The rest of ‘ev_loop()’ is unchanged, the file descriptors are traversed and their events fired as showed before.

Wrapping up

This is it! As promised, the implementation is just below 500 lines of code, counting comments and blanks, and barely going over it when you count the public interface.

There are a few things you may find in “production-grade” event loops, like combining events or priorities. With “combining events” I mean like how libevent allows to specify a timer together with an event: if the event fires before the timer, the timer is implicitly canceled, otherwise it is the event to be canceled if the timers fires first.
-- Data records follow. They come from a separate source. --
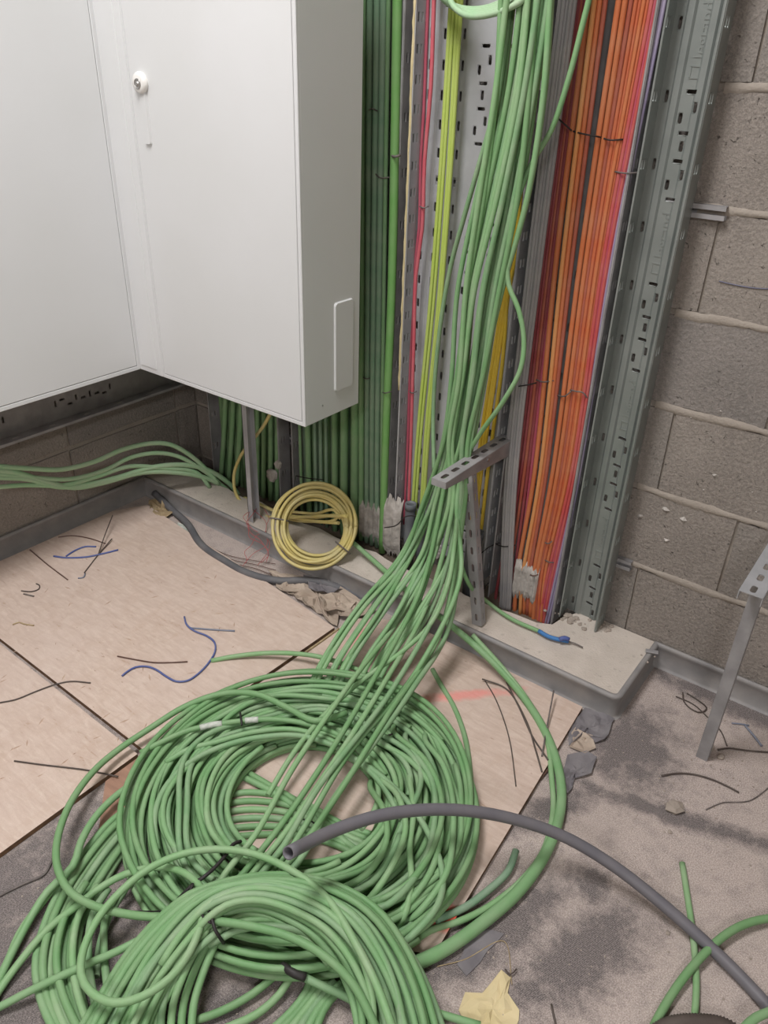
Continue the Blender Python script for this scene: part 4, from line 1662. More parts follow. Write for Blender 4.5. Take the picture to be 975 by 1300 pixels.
# ---- big coil
G_C = 'green cables wound in the big coil on the floor'
rc_ = random.Random(5)
pitch = .0119
layers = []
nl = 16
for L, (n_, jit, zc) in enumerate(((16, .0, BT + .006), (15, .0, BT + .0165), (14, .002, BT + .027), (12, .006, BT + .0375), (8, .016, BT + .047))):
    r0 = .140 + .0055 * L
    if L >= 3:
        r0 = .150
    sp = (.325 - r0) / (n_ - 1)
    layers.append([(r0 + i * sp, zc, jit, L) for i in range(n_)])
warp = [[rc_.uniform(-.004, .004), rc_.uniform(0, 6.28), rc_.uniform(-.003, .003), rc_.uniform(0, 6.28)] for _ in layers]
offc = [(0, 0), (.002, .001), (-.004, .003), (.006, -.005), (0, 0)]
ck = 0
for L, lay in enumerate(layers):
    i = 0
    while i < len(lay):
        turns = lay[i:i + (3 if L < 3 else 2)]
        i += len(turns)
        a0 = rc_.uniform(0, 6.28)
        nt = len(turns)
        P = []
        N = int(40 * (nt - .06))
        jx = [rc_.gauss(0, 1) for _ in range(4)]
        ph = [rc_.uniform(0, 6.28) for _ in range(4)]
        for q in range(N + 1):
            a = a0 + 2 * math.pi * q / 40
            t = q / 40
            k0 = min(int(t), nt - 1)
            k1 = min(k0 + 1, nt - 1)
            fr_ = t - int(t)
            e_ = fr_ * fr_ * (3 - 2 * fr_)
            r_ = turns[k0][0] * (1 - e_) + turns[k1][0] * e_
            if L < 3:
                r_ = turns[0][0] + (turns[-1][0] - turns[0][0] + pitch) * (q / N) if nt > 1 else turns[0][0]
            wv = warp[L]
            r_ += wv[0] * math.cos(2 * a + wv[1]) + wv[2] * math.cos(3 * a + wv[3])
            jj = turns[0][2]
            r_ += jj * (jx[0] * math.cos(a + ph[0]) + .8 * jx[1] * math.cos(2 * t * 2.1 + ph[1]) + .35 * jx[2] * math.cos(5 * a + ph[2]))
            r_ = min(max(r_, .132), .338)
            z_ = turns[0][1] + (.0 if L < 3 else .006 * math.sin(2.3 * a + ph[3]) + .004 * (ck % 3))
            p = cpos(a, r_, z_)
            p[0] += offc[L][0]
            p[1] += offc[L][1]
            P.append(p)
        o = tube_obj('cable', spline(P, .03), .0057, gm(ck), None, 8)
        tag(o, 'green cable wound up in the big coil on the floor', 'cable', G_C)
        ck += 1

# ---- front coil
G_D = 'green cables wound in the front coil'
for L, (n_, zc) in enumerate(((11, 0.0), (10, .011), (10, .022), (7, .033))):
    i = 0
    while i < n_:
        nt = min(2, n_ - i)
        r0 = .148 + i * .0122 + .005 * L
        i += nt
        a0 = rc_.uniform(0, 6.28)
        N = int(40 * (nt - .08))
        P = []
        ph = rc_.uniform(0, 6.28)
        for q in range(N + 1):
            a = a0 + 2 * math.pi * q / 40
            r_ = r0 + .0122 * q / 40
            # the strands are gathered at the tie (angle ~2.5) and fan out below
            d_ = abs((a - 2.45 + math.pi) % (2 * math.pi) - math.pi)
            g_ = math.exp(-(d_ / .45) ** 2)
            r_ = r_ * (1 - .42 * g_) + .222 * .42 * g_
            r_ += (.0 if L < 2 else .006) * math.cos(2 * a + ph)
            if L == 3:
                r_ += .012 * math.cos(a * 1.5 + ph)
            f_ = (r_ - .148) / .12
            cx_ = C2b[0] * (1 - f_) + C2[0] * f_
            cy_ = C2b[1] * (1 - f_) + C2[1] * f_
            x_, y_ = cx_ + r_ * math.cos(a), cy_ + r_ * math.sin(a)
            P.append(np.array([x_, y_, zt(x_, y_) + zc + .004 + .012 * g_]))
        o = tube_obj('cable', spline(P, .03), .0058, gm(ck), None, 8)
        tag(o, 'green cable wound up in the front coil at the bottom of the picture', 'cable', G_D)
        ck += 1


def gcable(px, r, m, label, group=None, z=.01, step=.018, sides=9, name='cable', tm='z'):
    P = []
    for p in px:
        if len(p) == 4:
            P += px3([p])
        else:
            P.append(PZ(p[0], p[1], p[2] if len(p) > 2 else z))
    o = tube_obj(name, spline(P, step), r, m if not isinstance(m, str) else MT[m], None, sides)
    tag(o, label, 'cable', group)
    return o


# ---- third coil, half under the big one, left
G_E = 'green cables of the left strand curving out from under the big coil'
for k in range(7):
    t = k / 6
    gcable([(235, 1012 + 26 * t, .008), (190, 1016 + 26 * t, .008), (150 + 4 * t, 1035 + 50 * t, .012 + .011 * (k % 2)),
            (100 + 24 * t, 1092 + 42 * t, .012 + .011 * (k % 2)), (66 + 36 * t, 1150 + 26 * t, .012 + .011 * (k % 2)), (46 + 52 * t, 1215 + 10 * t, .012 + .011 * (k % 2)),
            (52 + 52 * t, 1268 + 2 * t, .014), (85 + 42 * t, 1330, .016), (150 + 20 * t, 1380, .016)], .0066, gm(k),
           ORD[k] + ' green cable from outside in the flat strand left of the front coil', G_E)
for k in range(4):
    gcable([(110 + 14 * k, 1120 + 4 * k, .040), (84 + 17 * k, 1160, .036), (72 + 20 * k, 1205, .034), (76 + 20 * k, 1250, .030), (96 + 16 * k, 1300, .026), (120 + 12 * k, 1340, .024)], .0062, gm(k + 1),
           ORD[k] + ' cable from outside in the upper layer left of the front coil', 'upper layer of the left green strand')
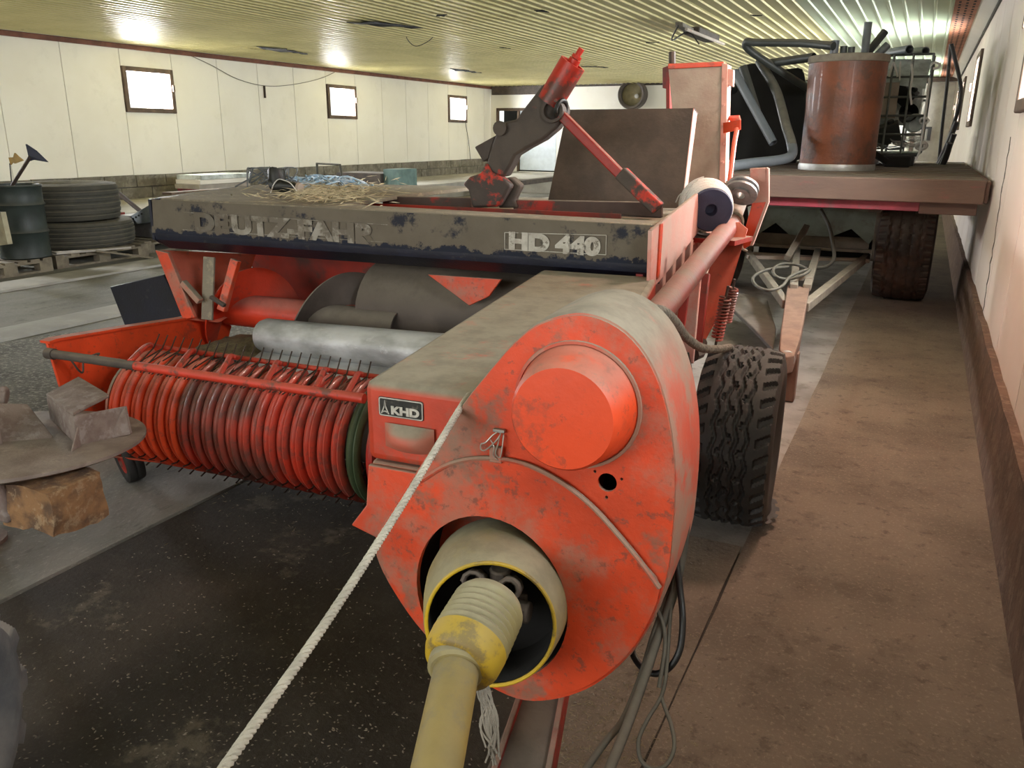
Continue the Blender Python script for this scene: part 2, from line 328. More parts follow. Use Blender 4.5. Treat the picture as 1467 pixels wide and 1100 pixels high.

It is not hard to work around this omission in the consumer code, although the library could be extended to provide this facility by itself.

Priorities are useful to make sure that some events fire before others, although I’m not convinced that this is a very useful feature. I think it’s more robust to handle it in the application code.

Another possibly useful thing are user-defined events. Sometimes it could be useful to dispatch a custom event, and have another bit of code responding to it. The library should have to be modified to accommodate for these, but should be trivial.